Saturday, February 27, 2010

Review of Simone's Solo Show at Hawley Arms

With 2009's Nothing Gold Can Stay The Duke and the King brought a soulfulness reminiscent of the folk troubadours of the 70's. Somewhere between Marvin Gaye, Neil Young, Cat Stevens and James Taylor is where their style lies. In other parts traditional campfire folk songs seem to inspire "The Morning I Get to Hell" such is the wisdom they spread on life and there after in this track alone:"They play me my life on a TV so I'd see it all/Everything I'd never tell/'Till I'm begging the anchorman for my one phonecall"

So on Monday night Simone Felice returned to Camden's Hawley Arms, having last made an appearance here in November. With a stool in the corner of the tiny top room of this famous venue, a couple of wine bottles holding trickling candles, man and guitar stepped out, engaged in mild banter before launching into a beautiful cover of Pink Floyd's "Brain Damage".

Interaction with the crowd was all in good humour; some American guys begging for a rendition of the prison work song "Take This Hammer" sparked a raucous improv and we all joined in on request of the artist on "The Morning I Get to Hell". You felt as if you were in the front room of a great friend, which in fact Simone was as he thanked his friend, the Hawley Arms manager, for allowing the night to happen.

Over the evening we were presented with Felice Brothers favourites "Don't Wake the Scarecrow", "Your Belly in My Arms" and "Ruby Mae", which when stripped to their very bones reveal the true genius of songwriting and storytelling at hand. It is this blend of the often macabre folk story offset with Felice's flawless vocals which creates an atmosphere of such unbearable poignancy. In his ability to transform something tragic into, for a fleeting second, a thing of beauty, we are consistently left astounded; and in debuting "New York Times", in which he shrouds the massacre of a ballet class in floral metaphors: "turn[ing] the white muslin into bright red bloom", we are left in awe at his understanding of beauty and tragedy and how closely he can paint the two.
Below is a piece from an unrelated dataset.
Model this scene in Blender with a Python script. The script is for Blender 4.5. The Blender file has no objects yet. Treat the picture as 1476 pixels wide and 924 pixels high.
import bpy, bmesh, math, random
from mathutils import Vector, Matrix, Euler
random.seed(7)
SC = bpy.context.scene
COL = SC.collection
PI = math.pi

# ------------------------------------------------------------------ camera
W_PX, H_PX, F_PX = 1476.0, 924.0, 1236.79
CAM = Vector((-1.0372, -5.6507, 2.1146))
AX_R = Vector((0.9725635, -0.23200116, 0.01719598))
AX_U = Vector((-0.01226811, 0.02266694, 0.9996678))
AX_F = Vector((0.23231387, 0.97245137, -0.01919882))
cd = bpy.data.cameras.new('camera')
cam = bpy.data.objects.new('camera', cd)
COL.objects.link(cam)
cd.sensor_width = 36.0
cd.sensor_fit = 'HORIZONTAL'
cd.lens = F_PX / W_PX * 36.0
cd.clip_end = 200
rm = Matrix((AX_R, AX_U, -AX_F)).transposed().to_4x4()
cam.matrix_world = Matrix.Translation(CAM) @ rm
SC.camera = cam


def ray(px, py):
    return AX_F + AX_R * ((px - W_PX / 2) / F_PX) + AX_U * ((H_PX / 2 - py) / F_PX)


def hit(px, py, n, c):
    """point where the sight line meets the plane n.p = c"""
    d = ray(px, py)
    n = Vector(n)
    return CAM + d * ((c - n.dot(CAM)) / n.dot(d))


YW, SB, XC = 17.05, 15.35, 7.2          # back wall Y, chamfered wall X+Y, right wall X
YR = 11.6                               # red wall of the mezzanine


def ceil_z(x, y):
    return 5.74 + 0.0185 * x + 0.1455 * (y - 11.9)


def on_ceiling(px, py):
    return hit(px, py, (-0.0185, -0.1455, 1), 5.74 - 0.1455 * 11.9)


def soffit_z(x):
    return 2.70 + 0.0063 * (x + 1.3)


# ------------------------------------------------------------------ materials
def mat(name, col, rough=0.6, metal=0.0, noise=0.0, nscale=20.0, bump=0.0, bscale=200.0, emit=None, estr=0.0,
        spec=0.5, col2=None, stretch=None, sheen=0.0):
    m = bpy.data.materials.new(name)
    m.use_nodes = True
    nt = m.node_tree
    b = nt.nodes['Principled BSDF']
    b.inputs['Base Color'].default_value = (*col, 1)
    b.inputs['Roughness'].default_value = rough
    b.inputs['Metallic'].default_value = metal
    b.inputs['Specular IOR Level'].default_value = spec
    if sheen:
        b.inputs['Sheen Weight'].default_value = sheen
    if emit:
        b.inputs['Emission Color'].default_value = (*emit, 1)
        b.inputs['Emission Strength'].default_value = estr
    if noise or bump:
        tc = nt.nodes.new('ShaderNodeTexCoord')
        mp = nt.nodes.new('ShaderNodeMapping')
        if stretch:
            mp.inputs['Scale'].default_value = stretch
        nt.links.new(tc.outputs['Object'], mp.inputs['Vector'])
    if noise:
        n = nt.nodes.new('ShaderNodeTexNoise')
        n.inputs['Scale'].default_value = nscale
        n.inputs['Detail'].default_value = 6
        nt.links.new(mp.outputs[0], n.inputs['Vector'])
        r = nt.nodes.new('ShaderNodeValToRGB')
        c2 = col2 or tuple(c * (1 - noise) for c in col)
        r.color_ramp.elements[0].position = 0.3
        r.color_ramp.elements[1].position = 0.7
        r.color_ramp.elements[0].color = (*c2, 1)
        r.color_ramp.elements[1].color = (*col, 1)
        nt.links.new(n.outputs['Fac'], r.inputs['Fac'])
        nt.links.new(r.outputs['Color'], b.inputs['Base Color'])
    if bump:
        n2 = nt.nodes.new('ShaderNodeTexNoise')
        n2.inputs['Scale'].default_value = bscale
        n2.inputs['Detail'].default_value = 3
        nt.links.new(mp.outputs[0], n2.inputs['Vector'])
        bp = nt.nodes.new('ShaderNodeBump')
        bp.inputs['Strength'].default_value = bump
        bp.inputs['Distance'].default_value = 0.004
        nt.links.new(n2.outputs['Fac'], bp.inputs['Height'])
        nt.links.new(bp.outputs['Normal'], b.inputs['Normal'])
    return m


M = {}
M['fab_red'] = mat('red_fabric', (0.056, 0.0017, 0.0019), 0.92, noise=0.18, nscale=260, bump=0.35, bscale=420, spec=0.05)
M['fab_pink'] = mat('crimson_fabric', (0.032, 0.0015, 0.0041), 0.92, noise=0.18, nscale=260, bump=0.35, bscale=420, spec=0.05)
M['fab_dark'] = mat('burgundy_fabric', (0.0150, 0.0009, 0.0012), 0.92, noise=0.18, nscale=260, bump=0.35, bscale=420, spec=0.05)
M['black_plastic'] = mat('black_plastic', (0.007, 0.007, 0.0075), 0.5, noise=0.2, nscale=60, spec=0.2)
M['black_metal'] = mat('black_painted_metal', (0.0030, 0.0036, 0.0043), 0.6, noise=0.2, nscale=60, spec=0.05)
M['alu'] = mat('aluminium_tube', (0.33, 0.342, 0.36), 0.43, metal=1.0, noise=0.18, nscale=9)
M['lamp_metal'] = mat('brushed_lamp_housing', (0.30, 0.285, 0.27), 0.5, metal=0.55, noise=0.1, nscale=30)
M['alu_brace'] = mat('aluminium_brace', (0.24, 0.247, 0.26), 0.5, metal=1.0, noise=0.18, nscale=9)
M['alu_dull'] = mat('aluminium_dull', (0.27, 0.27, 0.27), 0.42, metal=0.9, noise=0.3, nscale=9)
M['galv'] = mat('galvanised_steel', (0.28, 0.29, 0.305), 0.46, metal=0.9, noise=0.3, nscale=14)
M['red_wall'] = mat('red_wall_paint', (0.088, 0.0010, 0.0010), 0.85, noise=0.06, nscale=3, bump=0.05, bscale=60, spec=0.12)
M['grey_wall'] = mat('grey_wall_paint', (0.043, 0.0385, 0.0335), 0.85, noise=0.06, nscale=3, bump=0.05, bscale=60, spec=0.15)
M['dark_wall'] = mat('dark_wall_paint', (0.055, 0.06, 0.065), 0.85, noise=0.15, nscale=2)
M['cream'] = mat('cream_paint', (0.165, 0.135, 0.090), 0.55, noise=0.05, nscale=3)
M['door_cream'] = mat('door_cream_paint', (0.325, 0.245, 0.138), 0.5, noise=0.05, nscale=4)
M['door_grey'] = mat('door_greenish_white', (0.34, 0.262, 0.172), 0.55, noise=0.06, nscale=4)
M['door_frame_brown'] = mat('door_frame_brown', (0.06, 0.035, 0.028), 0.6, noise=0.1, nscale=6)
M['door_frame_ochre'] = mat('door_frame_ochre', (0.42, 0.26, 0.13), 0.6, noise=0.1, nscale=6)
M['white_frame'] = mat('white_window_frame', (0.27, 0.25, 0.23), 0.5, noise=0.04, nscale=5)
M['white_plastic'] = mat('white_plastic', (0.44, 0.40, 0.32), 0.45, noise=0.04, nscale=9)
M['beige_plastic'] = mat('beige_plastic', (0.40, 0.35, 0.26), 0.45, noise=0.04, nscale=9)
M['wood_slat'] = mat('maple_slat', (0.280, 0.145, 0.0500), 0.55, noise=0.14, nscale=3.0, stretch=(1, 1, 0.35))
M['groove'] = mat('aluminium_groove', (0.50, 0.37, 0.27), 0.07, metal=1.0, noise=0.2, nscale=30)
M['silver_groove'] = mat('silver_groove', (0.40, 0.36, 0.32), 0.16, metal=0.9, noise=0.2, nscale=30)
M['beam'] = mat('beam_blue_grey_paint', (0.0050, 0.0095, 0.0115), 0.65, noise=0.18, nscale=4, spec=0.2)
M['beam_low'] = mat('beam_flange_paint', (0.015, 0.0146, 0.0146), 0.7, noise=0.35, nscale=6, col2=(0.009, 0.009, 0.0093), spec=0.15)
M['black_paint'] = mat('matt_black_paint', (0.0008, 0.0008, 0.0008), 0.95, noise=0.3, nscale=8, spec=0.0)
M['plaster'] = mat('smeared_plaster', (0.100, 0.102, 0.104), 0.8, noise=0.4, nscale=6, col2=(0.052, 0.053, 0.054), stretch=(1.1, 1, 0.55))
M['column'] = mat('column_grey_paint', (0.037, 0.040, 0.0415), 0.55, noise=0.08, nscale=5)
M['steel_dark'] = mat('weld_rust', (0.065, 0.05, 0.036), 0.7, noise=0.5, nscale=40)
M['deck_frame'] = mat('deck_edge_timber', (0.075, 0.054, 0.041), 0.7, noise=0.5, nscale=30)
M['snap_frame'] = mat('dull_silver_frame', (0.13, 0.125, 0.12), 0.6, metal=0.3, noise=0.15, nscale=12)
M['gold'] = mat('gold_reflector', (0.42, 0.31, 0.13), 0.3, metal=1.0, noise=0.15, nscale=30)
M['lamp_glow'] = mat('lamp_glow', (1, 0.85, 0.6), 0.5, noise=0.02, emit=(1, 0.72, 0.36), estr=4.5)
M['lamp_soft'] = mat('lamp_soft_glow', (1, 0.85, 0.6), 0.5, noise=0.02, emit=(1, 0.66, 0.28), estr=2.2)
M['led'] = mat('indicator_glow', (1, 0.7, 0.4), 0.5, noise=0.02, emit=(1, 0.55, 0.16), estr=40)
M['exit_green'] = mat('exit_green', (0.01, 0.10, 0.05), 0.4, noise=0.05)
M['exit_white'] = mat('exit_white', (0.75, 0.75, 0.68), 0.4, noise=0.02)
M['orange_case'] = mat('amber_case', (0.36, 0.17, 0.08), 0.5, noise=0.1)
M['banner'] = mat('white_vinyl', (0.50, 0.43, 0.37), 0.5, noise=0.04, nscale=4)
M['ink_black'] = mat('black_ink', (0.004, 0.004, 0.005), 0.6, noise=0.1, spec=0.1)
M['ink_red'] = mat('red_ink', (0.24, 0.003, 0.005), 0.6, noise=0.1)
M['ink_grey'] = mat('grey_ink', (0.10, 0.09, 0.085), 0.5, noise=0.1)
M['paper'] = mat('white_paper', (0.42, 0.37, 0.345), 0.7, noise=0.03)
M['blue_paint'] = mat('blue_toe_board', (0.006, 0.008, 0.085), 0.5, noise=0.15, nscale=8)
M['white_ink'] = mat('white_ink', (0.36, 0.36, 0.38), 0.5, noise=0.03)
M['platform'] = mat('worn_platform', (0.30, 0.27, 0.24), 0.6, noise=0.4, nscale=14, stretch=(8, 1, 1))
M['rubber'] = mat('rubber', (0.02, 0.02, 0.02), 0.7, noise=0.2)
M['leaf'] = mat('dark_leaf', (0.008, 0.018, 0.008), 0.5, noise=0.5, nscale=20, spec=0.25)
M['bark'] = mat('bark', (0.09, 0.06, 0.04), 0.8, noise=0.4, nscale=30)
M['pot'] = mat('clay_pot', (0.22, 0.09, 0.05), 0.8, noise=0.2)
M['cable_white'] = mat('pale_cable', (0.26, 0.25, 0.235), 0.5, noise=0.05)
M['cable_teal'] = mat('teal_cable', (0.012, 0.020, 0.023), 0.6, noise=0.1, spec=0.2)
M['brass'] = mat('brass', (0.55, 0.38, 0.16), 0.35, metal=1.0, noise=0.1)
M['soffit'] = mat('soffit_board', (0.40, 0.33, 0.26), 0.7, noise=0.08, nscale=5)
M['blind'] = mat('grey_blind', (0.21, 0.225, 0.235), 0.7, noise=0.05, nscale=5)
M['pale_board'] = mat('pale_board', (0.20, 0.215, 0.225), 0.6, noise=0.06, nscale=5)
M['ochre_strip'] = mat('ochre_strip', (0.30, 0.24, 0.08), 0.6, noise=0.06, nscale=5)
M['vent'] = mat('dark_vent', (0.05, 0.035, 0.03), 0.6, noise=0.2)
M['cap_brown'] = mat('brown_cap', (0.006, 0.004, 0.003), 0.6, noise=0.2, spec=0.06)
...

There is little this artist cannot turn his hand at: a published poet in his twenties, and now working on his third novella, of which he showcased a little, he deals in topical issues in a traditional way. Reading a war poem entitled "Today in the Desert" taken from Poems of the Desert by the Men of the 8th Army (1944) he followed this with The Duke and the King's "One More American Song", a similar kind of war poem for our times in Iraq and Afghanistan. The protagonist of the song, "John of bottle tops", is also the outline for the central figure in Felice's new novel surrounding the life of a blinded ex-troop upon his return from Iraq.
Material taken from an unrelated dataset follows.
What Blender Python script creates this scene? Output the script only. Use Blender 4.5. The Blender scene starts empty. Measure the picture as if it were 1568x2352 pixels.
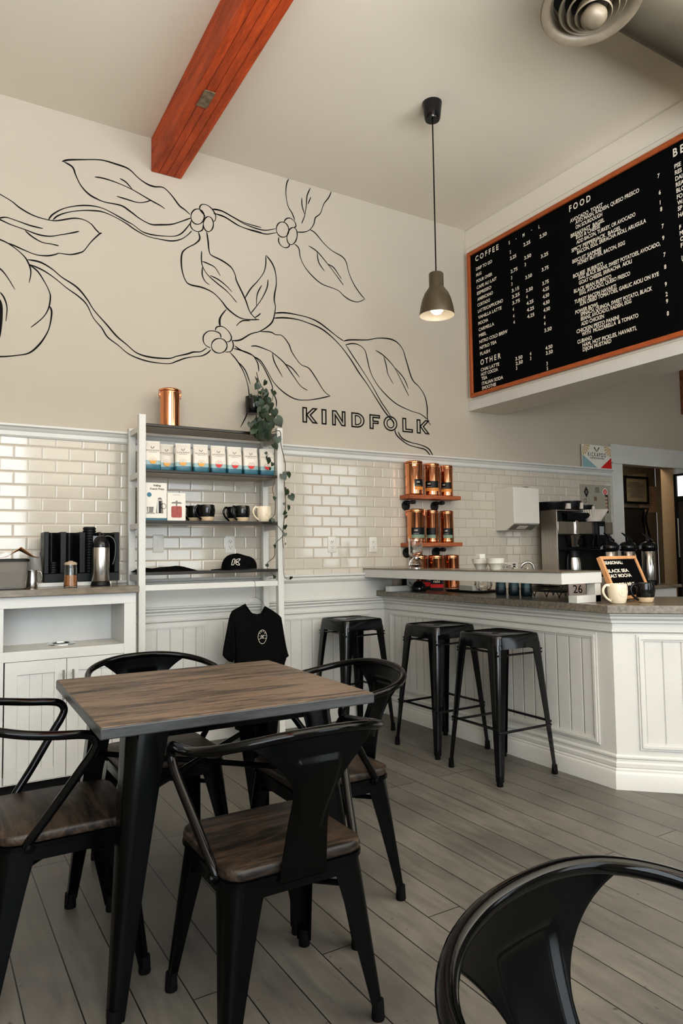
import bpy, bmesh, math, random
from mathutils import Vector, Matrix, Euler
random.seed(7)
sc = bpy.context.scene
COL = sc.collection
PI = math.pi
# ------------------------------------------------------------------ camera
FPX, YAW, PIT, ROL, CH = 1607.08, 0.54170, 0.060035, -0.014406, 1.23
_f = Vector((math.sin(YAW)*math.cos(PIT), math.cos(YAW)*math.cos(PIT), math.sin(PIT)))
_r = Vector((math.cos(YAW), -math.sin(YAW), 0.0))
_u = _r.cross(_f)
RR = _r*math.cos(ROL) + _u*math.sin(ROL)
UU = _u*math.cos(ROL) - _r*math.sin(ROL)
CAM = Vector((0, 0, CH))
def ray(px, py):
    return RR*((px-784)/FPX) - UU*((py-1176)/FPX) + _f
def onX(px, py, X):
    d = ray(px, py); return CAM + d*(X/d.x)
def onY(px, py, Y):
    d = ray(px, py); return CAM + d*(Y/d.y)
def onZ(px, py, z):
    d = ray(px, py); return CAM + d*((z-CH)/d.z)
def proj(p):
    c = Vector(p)-CAM; k = FPX/c.dot(_f)
    return 784+c.dot(RR)*k, 1176-c.dot(UU)*k
cd = bpy.data.cameras.new('camera'); cam = bpy.data.objects.new('camera', cd); COL.objects.link(cam)
cd.sensor_fit = 'VERTICAL'; cd.sensor_height = 36; cd.lens = FPX*36/2352; cd.clip_start = 0.05
M = Matrix((RR, UU, -_f)).transposed().to_4x4(); M.translation = CAM
cam.matrix_world = M
sc.camera = cam
# ------------------------------------------------------------------ materials
def srgb(r, g, b):
    f = lambda c: (c/255/12.92 if c/255 <= .04045 else ((c/255+.055)/1.055)**2.4)
    return (f(r), f(g), f(b), 1)
class NT:
    def __init__(s, name):
        s.m = bpy.data.materials.new(name); s.m.use_nodes = True
        s.t = s.m.node_tree; s.b = s.t.nodes['Principled BSDF']
    def n(s, typ, **kw):
        nd = s.t.nodes.new(typ)
        for k, v in kw.items():
            if k in nd.inputs: nd.inputs[k].default_value = v
            else: setattr(nd, k, v)
        return nd
    def l(s, a, ao, b, bi): s.t.links.new(a.outputs[ao], b.inputs[bi])
    def ramp(s, stops, interp='LINEAR'):
        r = s.n('ShaderNodeValToRGB'); cr = r.color_ramp; cr.interpolation = interp
        while len(cr.elements) < len(stops): cr.elements.new(.5)
        for e, (p, c) in zip(cr.elements, stops): e.position = p; e.color = c
        return r
def sc3(c, k): return (c[0]*k, c[1]*k, c[2]*k, 1)
def mat(name, col, rough=.5, metal=0, var=.06, scale=6, bump=0, bscale=80, spec=None, coat=0, trans=0, emit=None, es=0, coord='Object', ior=None, stretch=None):
    t = NT(name); b = t.b
    b.inputs['Roughness'].default_value = rough; b.inputs['Metallic'].default_value = metal
    if spec is not None: b.inputs['Specular IOR Level'].default_value = spec
    if coat: b.inputs['Coat Weight'].default_value = coat; b.inputs['Coat Roughness'].default_value = .1
    if trans: b.inputs['Transmission Weight'].default_value = trans
    if ior: b.inputs['IOR'].default_value = ior
    if emit: b.inputs['Emission Color'].default_value = emit; b.inputs['Emission Strength'].default_value = es
    tc = t.n('ShaderNodeTexCoord')
    mp = t.n('ShaderNodeMapping')
    if stretch: mp.inputs['Scale'].default_value = stretch
    t.l(tc, coord, mp, 'Vector')
    nz = t.n('ShaderNodeTexNoise', Scale=scale, Detail=4.0)
    t.l(mp, 'Vector', nz, 'Vector')
    r = t.ramp([(.3, sc3(col, 1-var)), (.7, sc3(col, 1+var))])
    t.l(nz, 'Fac', r, 'Fac'); t.l(r, 'Color', b, 'Base Color')
    if bump:
        n2 = t.n('ShaderNodeTexNoise', Scale=bscale, Detail=3.0); t.l(mp, 'Vector', n2, 'Vector')
        bp = t.n('ShaderNodeBump', Strength=bump, Distance=.004); t.l(n2, 'Fac', bp, 'Height'); t.l(bp, 'Normal', b, 'Normal')
    return t.m
def zramp(name, stops, rough=.5, metal=0, interp='CONSTANT', coat=0):
    t = NT(name); t.b.inputs['Roughness'].default_value = rough; t.b.inputs['Metallic'].default_value = metal
    if coat: t.b.inputs['Coat Weight'].default_value = coat
    tc = t.n('ShaderNodeTexCoord'); sp = t.n('ShaderNodeSeparateXYZ'); t.l(tc, 'Generated', sp, 'Vector')
    nz = t.n('ShaderNodeTexNoise', Scale=14.0); t.l(tc, 'Generated', nz, 'Vector')
    ma = t.n('ShaderNodeMath', operation='MULTIPLY_ADD'); ma.inputs[1].default_value = .03
    t.l(nz, 'Fac', ma, 0); t.l(sp, 'Z', ma, 2)
    r = t.ramp(stops, interp); t.l(ma, 'Value', r, 'Fac'); t.l(r, 'Color', t.b, 'Base Color')
    return t.m
def wood(name, dark, light, axis='X', freq=9, rough=.5, contrast=1.0, ring=2.2, fine=1.0, bump=.15, lift=.5):
    """stretched-noise timber grain with rings; grain runs along axis"""
    t = NT(name); t.b.inputs['Roughness'].default_value = rough
    tc = t.n('ShaderNodeTexCoord'); mp = t.n('ShaderNodeMapping')
    s = {'X': (.12, 1, 1), 'Y': (1, .12, 1), 'Z': (1, 1, .12)}[axis]
    mp.inputs['Scale'].default_value = s; t.l(tc, 'Object', mp, 'Vector')
    n1 = t.n('ShaderNodeTexNoise', Scale=float(freq), Detail=6.0, Roughness=.65, Distortion=ring); t.l(mp, 'Vector', n1, 'Vector')
    n2 = t.n('ShaderNodeTexNoise', Scale=freq*9.0, Detail=4.0, Roughness=.7); t.l(mp, 'Vector', n2, 'Vector')
    mx = t.n('ShaderNodeMix', data_type='FLOAT'); mx.inputs[0].default_value = .35*fine
    t.l(n1, 'Fac', mx, 2); t.l(n2, 'Fac', mx, 3)
    r = t.ramp([(lift-.16/contrast, dark), (lift+.16/contrast, light)])
    t.l(mx, 0, r, 'Fac'); t.l(r, 'Color', t.b, 'Base Color')
    bp = t.n('ShaderNodeBump', Strength=bump, Distance=.003); t.l(mx, 0, bp, 'Height'); t.l(bp, 'Normal', t.b, 'Normal')
    return t.m
def rings_wood(name, dark, light, axis='X', scale=18, dist=7, rough=.45):
    """open-grain ash: wavy dark lines"""
    t = NT(name); t.b.inputs['Roughness'].default_value = rough
    tc = t.n('ShaderNodeTexCoord'); mp = t.n('ShaderNodeMapping')
    mp.inputs['Scale'].default_value = {'X': (.25, 1, 1), 'Y': (1, .25, 1)}[axis]; t.l(tc, 'Object', mp, 'Vector')
    w = t.n('ShaderNodeTexWave', Scale=float(scale), Distortion=float(dist), Detail=2.0)
    w.inputs['Detail Scale'].default_value = .35
    w.bands_direction = 'Y' if axis == 'X' else 'X'; t.l(mp, 'Vector', w, 'Vector')
    n2 = t.n('ShaderNodeTexNoise', Scale=70.0, Detail=4.0); t.l(mp, 'Vector', n2, 'Vector')
    mx = t.n('ShaderNodeMix', data_type='FLOAT'); mx.inputs[0].default_value = .4
    t.l(w, 'Fac', mx, 2); t.l(n2, 'Fac', mx, 3)
    r = t.ramp([(.2, dark), (.5, light)]); t.l(mx, 0, r, 'Fac'); t.l(r, 'Color', t.b, 'Base Color')
    bp = t.n('ShaderNodeBump', Strength=.12, Distance=.002); t.l(mx, 0, bp, 'Height'); t.l(bp, 'Normal', t.b, 'Normal')
    return t.m
def tile_mat(name):
    t = NT(name); b = t.b; b.inputs['Roughness'].default_value = .08; b.inputs['Specular IOR Level'].default_value = .75
    tc = t.n('ShaderNodeTexCoord'); sp = t.n('ShaderNodeSeparateXYZ'); t.l(tc, 'Object', sp, 'Vector')
    cb = t.n('ShaderNodeCombineXYZ'); t.l(sp, 'X', cb, 'X')
    ad = t.n('ShaderNodeMath', operation='ADD'); ad.inputs[1].default_value = -.024; t.l(sp, 'Z', ad, 0); t.l(ad, 'Value', cb, 'Y')
    def br(ms, sm):
        k = t.n('ShaderNodeTexBrick', Scale=1.0); k.inputs['Brick Width'].default_value = .156; k.inputs['Row Height'].default_value = .0785
        k.inputs['Mortar Size'].default_value = ms; k.inputs['Mortar Smooth'].default_value = sm; k.offset = .5
        t.l(cb, 'Vector', k, 'Vector'); return k
    k = br(.0022, .1); k.inputs['Color1'].default_value = srgb(198, 192, 180); k.inputs['Color2'].default_value = srgb(192, 185, 172); k.inputs['Mortar'].default_value = srgb(172, 159, 142)
    t.l(k, 'Color', b, 'Base Color')
    k2 = br(.009, .9)
    nz = t.n('ShaderNodeTexNoise', Scale=7.0, Detail=1.0); t.l(tc, 'Object', nz, 'Vector')
    mul = t.n('ShaderNodeMath', operation='MULTIPLY_ADD'); mul.inputs[1].default_value = .22; t.l(nz, 'Fac', mul, 0)
    inv = t.n('ShaderNodeMath', operation='SUBTRACT'); inv.inputs[0].default_value = 1; t.l(k2, 'Fac', inv, 1); t.l(inv, 'Value', mul, 2)
    bp = t.n('ShaderNodeBump', Strength=.55, Distance=.0035); t.l(mul, 'Value', bp, 'Height'); t.l(bp, 'Normal', b, 'Normal')
    rr = t.n('ShaderNodeMath', operation='MULTIPLY_ADD'); rr.inputs[1].default_value = .5; rr.inputs[2].default_value = .07
    t.l(k, 'Fac', rr, 0); t.l(rr, 'Value', b, 'Roughness')
    return t.m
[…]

The show closed with Neil Young's "Long May You Run", which Simone seemed humourously saddened to learn was actually an ode to an automobile. In sandwiching his own material between Pink Floyd, a rendition of Townes van Zandt's "To Live is to Fly", and Young, Simone Felice shows he is as much of a songwriter as the old masters. His own works fit in here as effortlessly as if he had played a full set of covers, their timeless quality and traditional sound resonating in the candlelit room, his stories of the forgotten ghosts of New York State echoing through to modern times.